= Exercise directions =
Collect the lines of the entries where "Write" shows up.

## start Input for this task

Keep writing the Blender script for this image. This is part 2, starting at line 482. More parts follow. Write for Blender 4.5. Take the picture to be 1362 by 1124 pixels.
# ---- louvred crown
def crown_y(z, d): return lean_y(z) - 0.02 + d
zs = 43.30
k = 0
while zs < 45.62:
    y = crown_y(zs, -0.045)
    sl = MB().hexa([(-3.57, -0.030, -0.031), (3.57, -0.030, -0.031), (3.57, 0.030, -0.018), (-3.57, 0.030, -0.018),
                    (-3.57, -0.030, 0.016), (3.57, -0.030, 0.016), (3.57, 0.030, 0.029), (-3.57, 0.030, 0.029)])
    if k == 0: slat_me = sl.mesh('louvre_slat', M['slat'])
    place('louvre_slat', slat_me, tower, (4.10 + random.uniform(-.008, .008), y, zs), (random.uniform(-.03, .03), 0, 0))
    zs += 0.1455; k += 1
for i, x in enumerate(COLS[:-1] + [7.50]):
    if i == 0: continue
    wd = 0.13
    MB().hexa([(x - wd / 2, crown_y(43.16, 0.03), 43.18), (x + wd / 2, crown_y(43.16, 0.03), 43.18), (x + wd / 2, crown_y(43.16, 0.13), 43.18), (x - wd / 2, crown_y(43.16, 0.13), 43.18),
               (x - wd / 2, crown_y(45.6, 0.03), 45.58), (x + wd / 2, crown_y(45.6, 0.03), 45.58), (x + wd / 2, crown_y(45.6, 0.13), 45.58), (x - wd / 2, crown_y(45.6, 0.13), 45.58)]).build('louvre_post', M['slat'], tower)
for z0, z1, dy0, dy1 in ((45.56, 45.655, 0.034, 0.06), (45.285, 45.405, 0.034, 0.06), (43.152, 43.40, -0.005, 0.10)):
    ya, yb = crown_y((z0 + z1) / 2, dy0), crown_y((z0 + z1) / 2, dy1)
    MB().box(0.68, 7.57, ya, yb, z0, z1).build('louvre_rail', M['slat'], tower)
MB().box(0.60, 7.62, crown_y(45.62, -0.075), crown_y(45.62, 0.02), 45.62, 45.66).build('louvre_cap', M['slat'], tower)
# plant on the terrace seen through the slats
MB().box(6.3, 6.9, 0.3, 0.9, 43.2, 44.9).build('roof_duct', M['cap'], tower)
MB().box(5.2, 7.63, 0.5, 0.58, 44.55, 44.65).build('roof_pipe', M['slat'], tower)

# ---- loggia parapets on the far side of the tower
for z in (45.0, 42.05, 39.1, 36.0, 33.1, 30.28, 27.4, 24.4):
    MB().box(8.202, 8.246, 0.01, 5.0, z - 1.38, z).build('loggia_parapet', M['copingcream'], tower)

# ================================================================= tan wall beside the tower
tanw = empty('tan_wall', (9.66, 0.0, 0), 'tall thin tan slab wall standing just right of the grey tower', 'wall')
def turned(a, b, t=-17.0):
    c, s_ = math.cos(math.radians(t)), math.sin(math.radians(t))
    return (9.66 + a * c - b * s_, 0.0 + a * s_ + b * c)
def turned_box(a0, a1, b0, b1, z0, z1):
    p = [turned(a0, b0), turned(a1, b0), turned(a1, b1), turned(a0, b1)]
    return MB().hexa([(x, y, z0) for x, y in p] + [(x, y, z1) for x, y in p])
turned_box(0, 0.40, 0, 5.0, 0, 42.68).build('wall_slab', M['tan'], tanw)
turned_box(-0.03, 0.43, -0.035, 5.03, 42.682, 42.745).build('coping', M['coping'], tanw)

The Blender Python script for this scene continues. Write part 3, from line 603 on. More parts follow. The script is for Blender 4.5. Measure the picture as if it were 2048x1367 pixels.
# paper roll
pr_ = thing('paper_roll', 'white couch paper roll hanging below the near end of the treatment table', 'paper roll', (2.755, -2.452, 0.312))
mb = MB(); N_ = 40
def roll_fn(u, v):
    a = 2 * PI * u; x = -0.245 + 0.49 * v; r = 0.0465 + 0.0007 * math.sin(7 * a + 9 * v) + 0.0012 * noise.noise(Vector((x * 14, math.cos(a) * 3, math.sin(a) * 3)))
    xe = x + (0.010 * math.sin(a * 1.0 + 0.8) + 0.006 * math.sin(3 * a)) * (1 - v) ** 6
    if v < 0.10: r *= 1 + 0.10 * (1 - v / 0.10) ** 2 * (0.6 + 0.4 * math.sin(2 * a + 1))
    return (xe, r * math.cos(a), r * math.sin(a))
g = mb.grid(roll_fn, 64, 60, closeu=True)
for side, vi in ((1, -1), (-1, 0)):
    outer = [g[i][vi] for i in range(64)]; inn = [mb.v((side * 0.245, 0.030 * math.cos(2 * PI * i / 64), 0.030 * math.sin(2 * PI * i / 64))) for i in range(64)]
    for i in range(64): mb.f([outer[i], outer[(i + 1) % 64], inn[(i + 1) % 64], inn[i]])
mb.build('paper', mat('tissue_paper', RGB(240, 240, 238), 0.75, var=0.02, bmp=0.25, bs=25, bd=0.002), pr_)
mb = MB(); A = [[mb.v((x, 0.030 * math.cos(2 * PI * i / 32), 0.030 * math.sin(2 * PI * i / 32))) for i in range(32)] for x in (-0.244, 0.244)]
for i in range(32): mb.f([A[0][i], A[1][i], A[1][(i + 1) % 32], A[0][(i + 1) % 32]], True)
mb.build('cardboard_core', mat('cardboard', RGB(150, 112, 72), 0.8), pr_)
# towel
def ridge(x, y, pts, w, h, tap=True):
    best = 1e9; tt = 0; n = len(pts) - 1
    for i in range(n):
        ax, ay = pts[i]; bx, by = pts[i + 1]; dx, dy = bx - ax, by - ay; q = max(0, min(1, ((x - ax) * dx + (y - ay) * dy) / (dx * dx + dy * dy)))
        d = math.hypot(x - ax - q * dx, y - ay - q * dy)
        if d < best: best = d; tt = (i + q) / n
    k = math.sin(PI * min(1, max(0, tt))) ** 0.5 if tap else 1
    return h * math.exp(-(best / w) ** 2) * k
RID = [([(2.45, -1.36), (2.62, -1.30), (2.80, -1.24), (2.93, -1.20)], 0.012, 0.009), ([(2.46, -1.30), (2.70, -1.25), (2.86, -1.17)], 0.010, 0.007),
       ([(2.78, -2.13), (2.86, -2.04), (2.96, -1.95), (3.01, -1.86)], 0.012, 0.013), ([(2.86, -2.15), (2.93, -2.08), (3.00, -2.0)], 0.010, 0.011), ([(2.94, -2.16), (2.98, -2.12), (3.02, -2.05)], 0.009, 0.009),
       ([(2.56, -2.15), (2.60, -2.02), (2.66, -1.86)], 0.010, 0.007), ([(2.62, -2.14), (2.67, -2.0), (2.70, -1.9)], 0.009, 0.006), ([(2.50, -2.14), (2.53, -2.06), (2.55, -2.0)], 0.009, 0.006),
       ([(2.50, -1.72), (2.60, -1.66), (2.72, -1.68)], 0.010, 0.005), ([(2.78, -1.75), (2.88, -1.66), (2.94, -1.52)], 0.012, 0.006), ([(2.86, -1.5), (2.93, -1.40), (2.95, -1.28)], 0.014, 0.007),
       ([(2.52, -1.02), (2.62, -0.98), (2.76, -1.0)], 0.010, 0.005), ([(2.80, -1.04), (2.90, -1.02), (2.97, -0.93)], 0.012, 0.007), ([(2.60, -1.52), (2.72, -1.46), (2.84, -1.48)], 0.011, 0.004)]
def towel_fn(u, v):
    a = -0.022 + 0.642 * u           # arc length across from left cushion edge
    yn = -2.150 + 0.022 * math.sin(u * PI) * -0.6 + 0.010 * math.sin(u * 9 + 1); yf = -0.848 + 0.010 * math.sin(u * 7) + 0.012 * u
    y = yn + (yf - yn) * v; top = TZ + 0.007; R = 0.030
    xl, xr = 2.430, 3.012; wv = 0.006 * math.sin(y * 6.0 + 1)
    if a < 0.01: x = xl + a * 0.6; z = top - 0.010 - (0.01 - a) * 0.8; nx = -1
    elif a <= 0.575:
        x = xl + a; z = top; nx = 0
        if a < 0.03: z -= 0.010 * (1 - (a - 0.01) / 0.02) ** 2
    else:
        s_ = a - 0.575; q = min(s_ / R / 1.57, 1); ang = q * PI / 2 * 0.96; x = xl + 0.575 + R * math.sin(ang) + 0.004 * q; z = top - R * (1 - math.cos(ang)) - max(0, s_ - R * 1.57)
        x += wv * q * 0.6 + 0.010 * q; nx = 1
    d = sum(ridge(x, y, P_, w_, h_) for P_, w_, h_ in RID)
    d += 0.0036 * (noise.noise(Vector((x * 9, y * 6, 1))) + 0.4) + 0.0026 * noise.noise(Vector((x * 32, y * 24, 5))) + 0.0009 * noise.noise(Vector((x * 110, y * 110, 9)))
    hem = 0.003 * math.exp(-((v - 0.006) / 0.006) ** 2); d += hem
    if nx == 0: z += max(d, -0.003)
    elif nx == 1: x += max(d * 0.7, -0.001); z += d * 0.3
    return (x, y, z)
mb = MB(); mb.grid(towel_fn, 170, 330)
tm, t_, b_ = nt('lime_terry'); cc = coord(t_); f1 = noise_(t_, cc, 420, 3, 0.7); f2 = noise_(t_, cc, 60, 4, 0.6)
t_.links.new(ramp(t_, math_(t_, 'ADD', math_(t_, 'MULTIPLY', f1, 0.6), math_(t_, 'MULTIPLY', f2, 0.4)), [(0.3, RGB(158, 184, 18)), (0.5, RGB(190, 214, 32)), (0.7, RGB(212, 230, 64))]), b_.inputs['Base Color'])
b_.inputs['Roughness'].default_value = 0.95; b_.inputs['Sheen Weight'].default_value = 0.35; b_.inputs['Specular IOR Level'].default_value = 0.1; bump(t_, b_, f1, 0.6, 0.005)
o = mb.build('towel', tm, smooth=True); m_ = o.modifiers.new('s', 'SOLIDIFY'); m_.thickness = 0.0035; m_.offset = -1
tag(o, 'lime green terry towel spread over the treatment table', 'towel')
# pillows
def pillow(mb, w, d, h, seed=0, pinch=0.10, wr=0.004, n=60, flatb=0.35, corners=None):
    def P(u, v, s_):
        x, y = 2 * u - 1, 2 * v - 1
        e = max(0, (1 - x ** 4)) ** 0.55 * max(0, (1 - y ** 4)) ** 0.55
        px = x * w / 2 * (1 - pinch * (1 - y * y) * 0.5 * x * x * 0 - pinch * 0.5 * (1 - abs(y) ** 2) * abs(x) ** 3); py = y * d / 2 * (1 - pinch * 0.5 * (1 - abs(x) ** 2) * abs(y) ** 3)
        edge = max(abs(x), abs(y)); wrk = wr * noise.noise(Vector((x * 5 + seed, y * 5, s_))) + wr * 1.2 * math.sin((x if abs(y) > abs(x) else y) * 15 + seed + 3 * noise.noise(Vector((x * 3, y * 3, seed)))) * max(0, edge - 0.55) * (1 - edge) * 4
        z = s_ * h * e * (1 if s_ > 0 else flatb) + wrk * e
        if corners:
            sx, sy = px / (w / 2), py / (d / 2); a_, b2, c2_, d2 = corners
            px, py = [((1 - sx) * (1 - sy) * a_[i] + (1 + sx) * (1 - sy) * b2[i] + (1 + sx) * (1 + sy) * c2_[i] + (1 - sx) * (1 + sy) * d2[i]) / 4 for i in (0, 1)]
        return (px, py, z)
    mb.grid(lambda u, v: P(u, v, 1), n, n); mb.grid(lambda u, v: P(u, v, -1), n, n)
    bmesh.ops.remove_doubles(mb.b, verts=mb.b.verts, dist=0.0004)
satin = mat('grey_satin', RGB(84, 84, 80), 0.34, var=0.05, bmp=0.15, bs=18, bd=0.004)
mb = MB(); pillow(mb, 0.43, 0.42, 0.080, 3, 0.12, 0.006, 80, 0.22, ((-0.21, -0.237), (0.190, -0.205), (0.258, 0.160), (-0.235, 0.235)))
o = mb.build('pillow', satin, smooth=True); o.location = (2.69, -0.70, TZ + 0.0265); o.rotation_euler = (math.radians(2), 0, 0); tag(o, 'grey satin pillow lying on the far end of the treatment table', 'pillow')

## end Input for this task

= Full solution =
Keep writing the Blender script for this image. This is part 2, starting at line 482. More parts follow. Write for Blender 4.5. Take the picture to be 1362 by 1124 pixels.
The Blender Python script for this scene continues. Write part 3, from line 603 on. More parts follow. The script is for Blender 4.5. Measure the picture as if it were 2048x1367 pixels.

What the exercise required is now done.